High pressure will be building close to the south of the country during the next few days bringing increasingly settled and warmer conditions with it, especially to more southern regions. However, low pressure isn't giving up without a fight and so more changeable conditions will continue to try an encroach from the west, but it is always likely to be north-western districts that see the worst of the cooler and more unsettled weather.
Apart from a few showers across parts of Wales, northern England and western Scotland, it is a dry start to Wednesday for many with some bright or sunny spells.
Many areas will see further sunny intervals today but showers, after easing away for a while, will return across parts of Wales and northern England during this afternoon. Meanwhile cloudy skies will develop across many northern and western regions ahead of outbreaks of rain moving into western Scotland, Northern Ireland and the Republic of Ireland during the day, the rain turning locally heavy and persistent before clearing from the west late on. In the sunshine top temperatures will end up close to normal with highs of 18°C to 22°C towards the south and east, but it will be cooler in the north and west where it will also become breezy.
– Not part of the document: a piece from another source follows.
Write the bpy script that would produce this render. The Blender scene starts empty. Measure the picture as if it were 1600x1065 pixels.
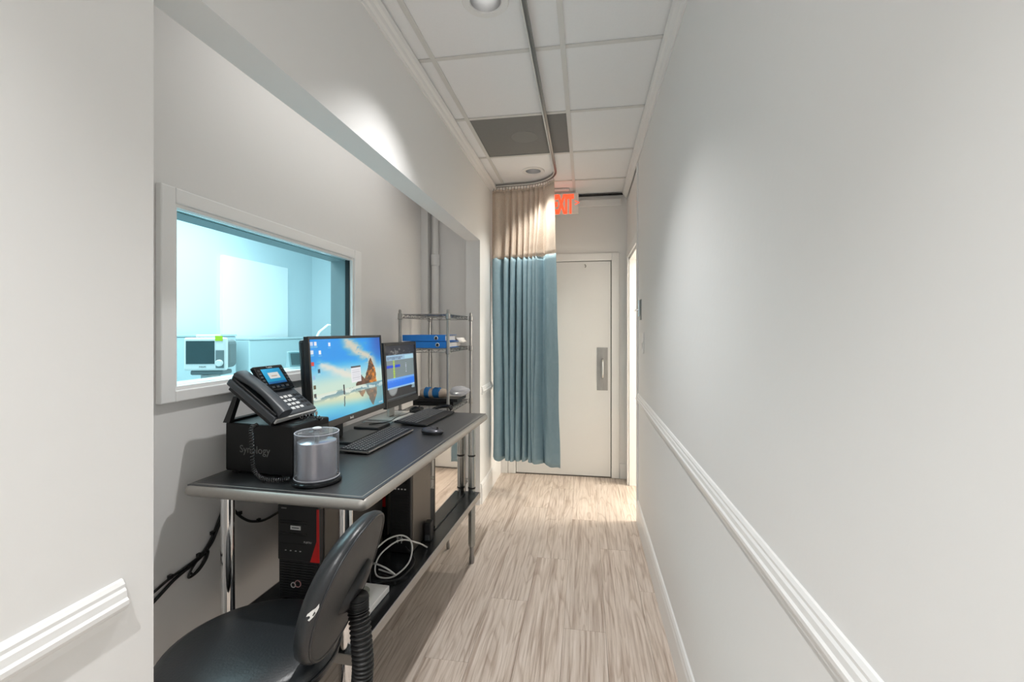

That band of cloud and rain continues to sink south-eastwards tonight but will become slow-moving across parts of southern Ireland, Wales and northern England as the rain and drizzle tends to become lighter and more patchy. To the south it will remain dry and rather muggy whilst showery conditions move into the far northwest. Tomorrow sees that weakening band of rain and drizzle edging a little further south but southern and south-eastern counties of England will remain bright and warm. Showers will develop to the north before more persistent rain arrives in the northwest later in the day.